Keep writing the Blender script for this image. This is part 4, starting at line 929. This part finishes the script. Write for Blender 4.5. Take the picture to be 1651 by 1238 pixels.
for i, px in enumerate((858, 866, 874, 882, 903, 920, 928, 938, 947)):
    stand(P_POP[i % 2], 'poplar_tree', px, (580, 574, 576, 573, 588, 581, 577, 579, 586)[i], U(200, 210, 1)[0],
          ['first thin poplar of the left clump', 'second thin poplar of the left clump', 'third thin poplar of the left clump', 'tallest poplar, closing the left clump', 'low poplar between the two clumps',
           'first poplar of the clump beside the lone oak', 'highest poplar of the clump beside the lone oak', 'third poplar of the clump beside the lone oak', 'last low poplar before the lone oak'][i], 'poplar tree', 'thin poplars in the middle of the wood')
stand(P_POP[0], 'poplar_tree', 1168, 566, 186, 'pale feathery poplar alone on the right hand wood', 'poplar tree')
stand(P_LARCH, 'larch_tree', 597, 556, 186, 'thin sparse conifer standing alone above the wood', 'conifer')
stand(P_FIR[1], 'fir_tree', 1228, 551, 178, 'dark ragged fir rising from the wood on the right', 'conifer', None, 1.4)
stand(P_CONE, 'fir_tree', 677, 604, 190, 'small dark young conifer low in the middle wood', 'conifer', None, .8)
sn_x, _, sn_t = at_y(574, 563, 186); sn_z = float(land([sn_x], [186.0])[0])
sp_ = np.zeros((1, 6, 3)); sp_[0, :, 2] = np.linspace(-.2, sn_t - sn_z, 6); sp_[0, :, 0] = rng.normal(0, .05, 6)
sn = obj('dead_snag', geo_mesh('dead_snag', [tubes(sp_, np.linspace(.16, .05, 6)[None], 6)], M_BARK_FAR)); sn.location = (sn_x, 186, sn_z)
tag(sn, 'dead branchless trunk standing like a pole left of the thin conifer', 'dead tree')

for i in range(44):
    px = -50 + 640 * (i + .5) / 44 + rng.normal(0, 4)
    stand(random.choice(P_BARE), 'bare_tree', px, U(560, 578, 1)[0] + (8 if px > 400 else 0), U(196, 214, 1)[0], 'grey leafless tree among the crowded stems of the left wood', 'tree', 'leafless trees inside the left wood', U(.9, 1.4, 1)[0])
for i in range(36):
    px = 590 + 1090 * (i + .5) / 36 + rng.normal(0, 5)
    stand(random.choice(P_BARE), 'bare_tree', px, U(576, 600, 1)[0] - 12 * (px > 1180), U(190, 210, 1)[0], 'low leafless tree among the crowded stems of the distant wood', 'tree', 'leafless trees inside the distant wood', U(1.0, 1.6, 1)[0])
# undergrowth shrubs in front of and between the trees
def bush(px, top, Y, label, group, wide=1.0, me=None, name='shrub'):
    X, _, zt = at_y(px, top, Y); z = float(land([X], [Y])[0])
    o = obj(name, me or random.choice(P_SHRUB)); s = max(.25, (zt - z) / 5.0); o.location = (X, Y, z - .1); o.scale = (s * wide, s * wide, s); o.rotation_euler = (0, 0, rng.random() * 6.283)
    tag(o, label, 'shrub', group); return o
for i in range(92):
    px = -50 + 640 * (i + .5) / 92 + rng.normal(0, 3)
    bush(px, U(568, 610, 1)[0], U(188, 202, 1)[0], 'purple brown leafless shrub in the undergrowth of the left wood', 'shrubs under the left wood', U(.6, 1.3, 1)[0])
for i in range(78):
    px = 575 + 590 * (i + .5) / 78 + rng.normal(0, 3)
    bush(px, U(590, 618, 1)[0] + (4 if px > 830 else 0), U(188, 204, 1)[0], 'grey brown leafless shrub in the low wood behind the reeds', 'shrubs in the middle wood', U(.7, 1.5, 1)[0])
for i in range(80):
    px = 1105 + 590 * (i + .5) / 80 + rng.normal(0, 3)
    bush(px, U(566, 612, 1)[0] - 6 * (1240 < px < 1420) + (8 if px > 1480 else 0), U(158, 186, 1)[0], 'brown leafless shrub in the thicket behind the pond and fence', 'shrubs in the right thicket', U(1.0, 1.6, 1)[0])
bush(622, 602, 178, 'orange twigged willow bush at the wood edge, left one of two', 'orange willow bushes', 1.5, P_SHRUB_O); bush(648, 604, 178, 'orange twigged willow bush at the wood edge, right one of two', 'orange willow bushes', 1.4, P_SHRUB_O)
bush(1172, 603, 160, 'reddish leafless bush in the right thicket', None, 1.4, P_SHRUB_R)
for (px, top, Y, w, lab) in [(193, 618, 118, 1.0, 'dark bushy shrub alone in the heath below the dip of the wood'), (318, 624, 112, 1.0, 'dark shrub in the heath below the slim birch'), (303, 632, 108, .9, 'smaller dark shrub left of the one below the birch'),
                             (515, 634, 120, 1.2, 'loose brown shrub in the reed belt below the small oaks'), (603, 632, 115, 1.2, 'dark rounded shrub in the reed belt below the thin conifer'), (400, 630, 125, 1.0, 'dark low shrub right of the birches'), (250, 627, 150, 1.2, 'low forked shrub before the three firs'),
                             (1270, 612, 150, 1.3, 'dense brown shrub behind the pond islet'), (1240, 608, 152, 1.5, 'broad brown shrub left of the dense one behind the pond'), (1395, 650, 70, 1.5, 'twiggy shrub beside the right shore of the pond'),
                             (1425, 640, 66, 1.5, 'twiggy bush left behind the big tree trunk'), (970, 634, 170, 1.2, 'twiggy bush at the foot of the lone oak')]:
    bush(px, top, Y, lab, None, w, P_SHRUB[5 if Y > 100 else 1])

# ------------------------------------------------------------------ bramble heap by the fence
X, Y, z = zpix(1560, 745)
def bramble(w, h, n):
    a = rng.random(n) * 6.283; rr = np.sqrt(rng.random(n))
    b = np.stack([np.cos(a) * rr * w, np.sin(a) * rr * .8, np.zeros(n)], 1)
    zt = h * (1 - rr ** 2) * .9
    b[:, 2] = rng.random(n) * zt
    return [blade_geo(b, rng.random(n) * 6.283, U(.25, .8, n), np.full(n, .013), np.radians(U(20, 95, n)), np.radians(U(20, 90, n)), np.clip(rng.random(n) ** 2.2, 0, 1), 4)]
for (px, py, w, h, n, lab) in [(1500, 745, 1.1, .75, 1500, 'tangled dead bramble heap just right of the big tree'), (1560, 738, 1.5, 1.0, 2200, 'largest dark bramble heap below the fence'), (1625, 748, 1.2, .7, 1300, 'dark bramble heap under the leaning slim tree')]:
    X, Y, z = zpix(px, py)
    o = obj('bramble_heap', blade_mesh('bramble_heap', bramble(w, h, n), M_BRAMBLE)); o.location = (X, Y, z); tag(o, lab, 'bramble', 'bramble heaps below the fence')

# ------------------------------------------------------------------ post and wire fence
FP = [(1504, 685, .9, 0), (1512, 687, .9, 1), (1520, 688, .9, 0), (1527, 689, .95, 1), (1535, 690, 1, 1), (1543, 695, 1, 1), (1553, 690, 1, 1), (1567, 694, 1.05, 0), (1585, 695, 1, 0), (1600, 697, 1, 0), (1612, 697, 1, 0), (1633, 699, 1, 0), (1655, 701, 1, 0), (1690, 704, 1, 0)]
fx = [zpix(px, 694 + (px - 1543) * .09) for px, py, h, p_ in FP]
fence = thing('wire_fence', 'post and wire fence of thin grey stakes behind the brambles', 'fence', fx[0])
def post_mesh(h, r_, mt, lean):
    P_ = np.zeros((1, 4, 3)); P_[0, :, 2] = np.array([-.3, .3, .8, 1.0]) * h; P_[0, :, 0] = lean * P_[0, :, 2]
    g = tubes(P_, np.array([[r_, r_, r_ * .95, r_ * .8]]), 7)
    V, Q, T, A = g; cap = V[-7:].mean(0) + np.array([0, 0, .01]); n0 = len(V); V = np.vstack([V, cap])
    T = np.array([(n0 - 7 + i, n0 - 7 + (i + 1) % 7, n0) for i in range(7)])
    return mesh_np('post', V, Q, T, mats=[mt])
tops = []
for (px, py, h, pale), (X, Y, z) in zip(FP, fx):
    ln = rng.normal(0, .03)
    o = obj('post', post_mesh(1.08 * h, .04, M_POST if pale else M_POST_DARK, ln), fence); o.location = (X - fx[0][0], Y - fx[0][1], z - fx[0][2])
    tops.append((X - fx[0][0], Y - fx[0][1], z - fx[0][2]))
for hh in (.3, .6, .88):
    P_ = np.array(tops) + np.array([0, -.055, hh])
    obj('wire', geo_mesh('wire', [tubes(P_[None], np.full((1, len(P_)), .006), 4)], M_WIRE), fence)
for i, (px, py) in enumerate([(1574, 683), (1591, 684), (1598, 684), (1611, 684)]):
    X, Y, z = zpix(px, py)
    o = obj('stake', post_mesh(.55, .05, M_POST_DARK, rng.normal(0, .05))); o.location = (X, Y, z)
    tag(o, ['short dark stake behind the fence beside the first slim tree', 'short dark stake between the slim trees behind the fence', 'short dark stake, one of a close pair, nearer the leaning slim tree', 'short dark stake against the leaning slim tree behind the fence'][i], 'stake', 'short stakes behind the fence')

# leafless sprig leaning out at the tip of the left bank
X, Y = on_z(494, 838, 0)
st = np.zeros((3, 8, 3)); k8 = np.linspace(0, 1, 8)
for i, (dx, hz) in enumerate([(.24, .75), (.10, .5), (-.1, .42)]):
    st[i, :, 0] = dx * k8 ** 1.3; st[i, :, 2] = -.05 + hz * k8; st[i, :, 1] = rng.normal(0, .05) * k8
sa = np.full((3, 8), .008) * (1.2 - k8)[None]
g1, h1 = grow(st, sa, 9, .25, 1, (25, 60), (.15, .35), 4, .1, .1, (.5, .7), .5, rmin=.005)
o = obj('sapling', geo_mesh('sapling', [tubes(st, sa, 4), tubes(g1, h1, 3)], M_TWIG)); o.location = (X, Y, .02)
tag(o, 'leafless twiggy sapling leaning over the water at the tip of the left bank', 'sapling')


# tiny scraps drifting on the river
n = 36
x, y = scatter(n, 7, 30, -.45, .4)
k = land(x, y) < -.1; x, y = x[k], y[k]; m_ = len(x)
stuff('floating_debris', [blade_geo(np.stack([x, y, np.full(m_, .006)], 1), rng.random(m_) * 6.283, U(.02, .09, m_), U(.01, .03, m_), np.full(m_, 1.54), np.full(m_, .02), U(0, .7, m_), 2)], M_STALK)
------------------------------------------------
*What this task involves*:
Quote verbatim the opening lines of the listing above, ending with the line where "tag(sn, 'dead branchless" appears; include both endpoints and nothing more.

*Exercise answer*:
Keep writing the Blender script for this image. This is part 4, starting at line 929. This part finishes the script. Write for Blender 4.5. Take the picture to be 1651 by 1238 pixels.
for i, px in enumerate((858, 866, 874, 882, 903, 920, 928, 938, 947)):
    stand(P_POP[i % 2], 'poplar_tree', px, (580, 574, 576, 573, 588, 581, 577, 579, 586)[i], U(200, 210, 1)[0],
          ['first thin poplar of the left clump', 'second thin poplar of the left clump', 'third thin poplar of the left clump', 'tallest poplar, closing the left clump', 'low poplar between the two clumps',
           'first poplar of the clump beside the lone oak', 'highest poplar of the clump beside the lone oak', 'third poplar of the clump beside the lone oak', 'last low poplar before the lone oak'][i], 'poplar tree', 'thin poplars in the middle of the wood')
stand(P_POP[0], 'poplar_tree', 1168, 566, 186, 'pale feathery poplar alone on the right hand wood', 'poplar tree')
stand(P_LARCH, 'larch_tree', 597, 556, 186, 'thin sparse conifer standing alone above the wood', 'conifer')
stand(P_FIR[1], 'fir_tree', 1228, 551, 178, 'dark ragged fir rising from the wood on the right', 'conifer', None, 1.4)
stand(P_CONE, 'fir_tree', 677, 604, 190, 'small dark young conifer low in the middle wood', 'conifer', None, .8)
sn_x, _, sn_t = at_y(574, 563, 186); sn_z = float(land([sn_x], [186.0])[0])
sp_ = np.zeros((1, 6, 3)); sp_[0, :, 2] = np.linspace(-.2, sn_t - sn_z, 6); sp_[0, :, 0] = rng.normal(0, .05, 6)
sn = obj('dead_snag', geo_mesh('dead_snag', [tubes(sp_, np.linspace(.16, .05, 6)[None], 6)], M_BARK_FAR)); sn.location = (sn_x, 186, sn_z)
tag(sn, 'dead branchless trunk standing like a pole left of the thin conifer', 'dead tree')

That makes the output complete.